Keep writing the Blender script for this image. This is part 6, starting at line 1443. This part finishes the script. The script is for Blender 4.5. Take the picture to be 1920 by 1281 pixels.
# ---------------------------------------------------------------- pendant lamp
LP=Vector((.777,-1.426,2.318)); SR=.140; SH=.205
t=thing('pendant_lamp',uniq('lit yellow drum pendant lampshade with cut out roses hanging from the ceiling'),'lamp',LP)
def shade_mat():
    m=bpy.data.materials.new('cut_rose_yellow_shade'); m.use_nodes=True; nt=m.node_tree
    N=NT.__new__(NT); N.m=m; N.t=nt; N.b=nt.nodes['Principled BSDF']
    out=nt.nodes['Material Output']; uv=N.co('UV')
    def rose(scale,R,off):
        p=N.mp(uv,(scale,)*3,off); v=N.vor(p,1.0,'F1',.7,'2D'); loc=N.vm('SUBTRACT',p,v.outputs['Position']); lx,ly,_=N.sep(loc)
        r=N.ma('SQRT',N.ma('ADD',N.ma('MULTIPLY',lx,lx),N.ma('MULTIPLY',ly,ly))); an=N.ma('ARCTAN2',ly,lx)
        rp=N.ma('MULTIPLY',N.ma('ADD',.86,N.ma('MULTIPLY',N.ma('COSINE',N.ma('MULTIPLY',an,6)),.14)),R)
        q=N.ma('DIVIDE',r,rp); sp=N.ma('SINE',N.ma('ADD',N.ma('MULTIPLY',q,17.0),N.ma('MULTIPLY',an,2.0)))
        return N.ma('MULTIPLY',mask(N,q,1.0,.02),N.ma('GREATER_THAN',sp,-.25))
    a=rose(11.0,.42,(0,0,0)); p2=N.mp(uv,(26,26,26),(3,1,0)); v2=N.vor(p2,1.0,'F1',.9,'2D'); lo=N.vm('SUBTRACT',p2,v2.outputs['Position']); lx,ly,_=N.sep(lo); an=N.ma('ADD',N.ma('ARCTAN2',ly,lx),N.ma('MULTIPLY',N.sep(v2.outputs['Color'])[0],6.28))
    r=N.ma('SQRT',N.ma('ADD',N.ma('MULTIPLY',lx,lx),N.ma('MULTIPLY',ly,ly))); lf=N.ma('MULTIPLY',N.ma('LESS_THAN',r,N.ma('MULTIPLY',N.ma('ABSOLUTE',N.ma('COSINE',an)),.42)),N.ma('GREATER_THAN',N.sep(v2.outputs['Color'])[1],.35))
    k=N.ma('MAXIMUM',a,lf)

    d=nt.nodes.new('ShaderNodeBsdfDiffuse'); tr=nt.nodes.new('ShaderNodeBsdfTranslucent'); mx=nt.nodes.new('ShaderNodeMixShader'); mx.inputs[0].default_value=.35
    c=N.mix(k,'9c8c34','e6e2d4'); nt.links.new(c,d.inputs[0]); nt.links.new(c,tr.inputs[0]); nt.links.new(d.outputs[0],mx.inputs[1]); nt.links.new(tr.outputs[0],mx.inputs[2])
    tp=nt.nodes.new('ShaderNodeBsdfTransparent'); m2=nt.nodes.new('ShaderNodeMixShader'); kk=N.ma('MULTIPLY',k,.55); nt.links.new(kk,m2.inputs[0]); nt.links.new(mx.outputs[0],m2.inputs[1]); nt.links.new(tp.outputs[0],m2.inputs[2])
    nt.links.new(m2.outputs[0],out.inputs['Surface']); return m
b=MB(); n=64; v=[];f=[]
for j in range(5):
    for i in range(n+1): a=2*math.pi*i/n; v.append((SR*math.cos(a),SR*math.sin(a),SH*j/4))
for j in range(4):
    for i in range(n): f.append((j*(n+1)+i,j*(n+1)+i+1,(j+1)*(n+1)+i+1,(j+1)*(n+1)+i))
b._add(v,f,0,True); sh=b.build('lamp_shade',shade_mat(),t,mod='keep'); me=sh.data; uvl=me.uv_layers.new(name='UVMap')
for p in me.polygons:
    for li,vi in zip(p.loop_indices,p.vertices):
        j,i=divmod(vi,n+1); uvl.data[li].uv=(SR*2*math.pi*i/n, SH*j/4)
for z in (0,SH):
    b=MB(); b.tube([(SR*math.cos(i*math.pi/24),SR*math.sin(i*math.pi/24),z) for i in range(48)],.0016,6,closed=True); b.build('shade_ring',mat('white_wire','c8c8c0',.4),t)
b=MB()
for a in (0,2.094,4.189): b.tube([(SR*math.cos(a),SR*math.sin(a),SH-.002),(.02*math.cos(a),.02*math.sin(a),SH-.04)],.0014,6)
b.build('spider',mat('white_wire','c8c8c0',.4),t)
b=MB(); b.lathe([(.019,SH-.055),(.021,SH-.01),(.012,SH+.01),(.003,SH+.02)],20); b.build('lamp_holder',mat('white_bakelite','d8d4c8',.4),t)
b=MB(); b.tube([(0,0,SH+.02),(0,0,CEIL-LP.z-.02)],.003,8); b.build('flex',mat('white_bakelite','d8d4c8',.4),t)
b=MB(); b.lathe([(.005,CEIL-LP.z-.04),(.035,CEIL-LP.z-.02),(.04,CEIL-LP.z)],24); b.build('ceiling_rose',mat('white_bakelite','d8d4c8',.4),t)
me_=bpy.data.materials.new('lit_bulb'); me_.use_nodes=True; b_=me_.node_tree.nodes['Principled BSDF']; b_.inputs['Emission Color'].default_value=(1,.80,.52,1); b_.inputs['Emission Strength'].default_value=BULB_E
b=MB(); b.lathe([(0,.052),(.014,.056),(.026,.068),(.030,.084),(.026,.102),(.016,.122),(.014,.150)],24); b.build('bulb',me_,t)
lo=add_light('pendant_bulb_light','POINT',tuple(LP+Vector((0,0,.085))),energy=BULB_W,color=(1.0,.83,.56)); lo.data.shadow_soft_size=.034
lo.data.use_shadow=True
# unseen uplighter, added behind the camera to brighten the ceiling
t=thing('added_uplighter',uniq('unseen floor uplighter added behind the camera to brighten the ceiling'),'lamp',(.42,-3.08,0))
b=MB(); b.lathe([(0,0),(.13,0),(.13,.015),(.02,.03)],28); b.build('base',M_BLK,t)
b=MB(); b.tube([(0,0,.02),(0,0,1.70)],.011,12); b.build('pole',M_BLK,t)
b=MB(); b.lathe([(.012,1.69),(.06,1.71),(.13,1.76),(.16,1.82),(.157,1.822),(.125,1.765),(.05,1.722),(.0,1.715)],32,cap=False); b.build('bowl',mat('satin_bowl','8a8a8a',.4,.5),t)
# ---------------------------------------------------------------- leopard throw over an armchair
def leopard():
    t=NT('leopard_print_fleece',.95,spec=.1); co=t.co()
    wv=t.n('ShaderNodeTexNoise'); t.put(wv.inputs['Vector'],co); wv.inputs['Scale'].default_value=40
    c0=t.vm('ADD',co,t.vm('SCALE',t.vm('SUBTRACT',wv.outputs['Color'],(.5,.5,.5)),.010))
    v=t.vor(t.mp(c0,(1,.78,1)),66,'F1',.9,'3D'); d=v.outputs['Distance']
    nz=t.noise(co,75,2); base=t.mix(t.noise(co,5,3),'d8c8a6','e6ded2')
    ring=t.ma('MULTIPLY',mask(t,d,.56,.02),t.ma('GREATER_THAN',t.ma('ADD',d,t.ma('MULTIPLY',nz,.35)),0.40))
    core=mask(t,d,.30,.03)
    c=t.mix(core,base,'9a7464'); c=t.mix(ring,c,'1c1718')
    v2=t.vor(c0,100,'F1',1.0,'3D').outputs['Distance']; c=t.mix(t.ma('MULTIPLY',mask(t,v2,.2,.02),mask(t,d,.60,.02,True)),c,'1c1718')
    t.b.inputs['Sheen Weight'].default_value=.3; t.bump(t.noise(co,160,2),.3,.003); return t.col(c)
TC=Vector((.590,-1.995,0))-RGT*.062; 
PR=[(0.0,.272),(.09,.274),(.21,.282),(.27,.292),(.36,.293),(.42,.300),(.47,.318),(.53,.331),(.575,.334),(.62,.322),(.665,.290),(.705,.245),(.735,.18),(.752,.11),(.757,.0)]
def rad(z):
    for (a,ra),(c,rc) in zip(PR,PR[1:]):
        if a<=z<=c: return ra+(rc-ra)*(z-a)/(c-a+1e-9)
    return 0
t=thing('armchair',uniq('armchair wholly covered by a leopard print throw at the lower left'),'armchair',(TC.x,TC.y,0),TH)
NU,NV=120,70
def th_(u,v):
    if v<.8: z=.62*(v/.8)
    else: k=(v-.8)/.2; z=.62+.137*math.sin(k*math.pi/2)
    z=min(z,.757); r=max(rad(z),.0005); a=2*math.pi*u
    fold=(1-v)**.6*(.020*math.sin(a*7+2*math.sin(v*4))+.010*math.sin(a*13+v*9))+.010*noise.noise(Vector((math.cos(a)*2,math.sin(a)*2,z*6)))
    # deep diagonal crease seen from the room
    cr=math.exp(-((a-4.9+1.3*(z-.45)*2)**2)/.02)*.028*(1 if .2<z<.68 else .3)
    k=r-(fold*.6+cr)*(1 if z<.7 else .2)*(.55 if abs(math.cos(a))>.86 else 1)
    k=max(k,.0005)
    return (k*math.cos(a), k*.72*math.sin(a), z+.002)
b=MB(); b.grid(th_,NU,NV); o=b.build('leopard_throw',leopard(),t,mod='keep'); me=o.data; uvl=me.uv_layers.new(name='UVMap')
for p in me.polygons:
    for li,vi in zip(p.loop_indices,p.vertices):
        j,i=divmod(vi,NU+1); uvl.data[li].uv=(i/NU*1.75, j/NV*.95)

-.-.-

▶ [What is needed]
Each line from the start of the listing above through the line containing "k=N.ma('MAXIMUM',a,lf)" should be copied exactly, please, with no other lines added.

▶ [The solution]
Keep writing the Blender script for this image. This is part 6, starting at line 1443. This part finishes the script. The script is for Blender 4.5. Take the picture to be 1920 by 1281 pixels.
# ---------------------------------------------------------------- pendant lamp
LP=Vector((.777,-1.426,2.318)); SR=.140; SH=.205
t=thing('pendant_lamp',uniq('lit yellow drum pendant lampshade with cut out roses hanging from the ceiling'),'lamp',LP)
def shade_mat():
    m=bpy.data.materials.new('cut_rose_yellow_shade'); m.use_nodes=True; nt=m.node_tree
    N=NT.__new__(NT); N.m=m; N.t=nt; N.b=nt.nodes['Principled BSDF']
    out=nt.nodes['Material Output']; uv=N.co('UV')
    def rose(scale,R,off):
        p=N.mp(uv,(scale,)*3,off); v=N.vor(p,1.0,'F1',.7,'2D'); loc=N.vm('SUBTRACT',p,v.outputs['Position']); lx,ly,_=N.sep(loc)
        r=N.ma('SQRT',N.ma('ADD',N.ma('MULTIPLY',lx,lx),N.ma('MULTIPLY',ly,ly))); an=N.ma('ARCTAN2',ly,lx)
        rp=N.ma('MULTIPLY',N.ma('ADD',.86,N.ma('MULTIPLY',N.ma('COSINE',N.ma('MULTIPLY',an,6)),.14)),R)
        q=N.ma('DIVIDE',r,rp); sp=N.ma('SINE',N.ma('ADD',N.ma('MULTIPLY',q,17.0),N.ma('MULTIPLY',an,2.0)))
        return N.ma('MULTIPLY',mask(N,q,1.0,.02),N.ma('GREATER_THAN',sp,-.25))
    a=rose(11.0,.42,(0,0,0)); p2=N.mp(uv,(26,26,26),(3,1,0)); v2=N.vor(p2,1.0,'F1',.9,'2D'); lo=N.vm('SUBTRACT',p2,v2.outputs['Position']); lx,ly,_=N.sep(lo); an=N.ma('ADD',N.ma('ARCTAN2',ly,lx),N.ma('MULTIPLY',N.sep(v2.outputs['Color'])[0],6.28))
    r=N.ma('SQRT',N.ma('ADD',N.ma('MULTIPLY',lx,lx),N.ma('MULTIPLY',ly,ly))); lf=N.ma('MULTIPLY',N.ma('LESS_THAN',r,N.ma('MULTIPLY',N.ma('ABSOLUTE',N.ma('COSINE',an)),.42)),N.ma('GREATER_THAN',N.sep(v2.outputs['Color'])[1],.35))
    k=N.ma('MAXIMUM',a,lf)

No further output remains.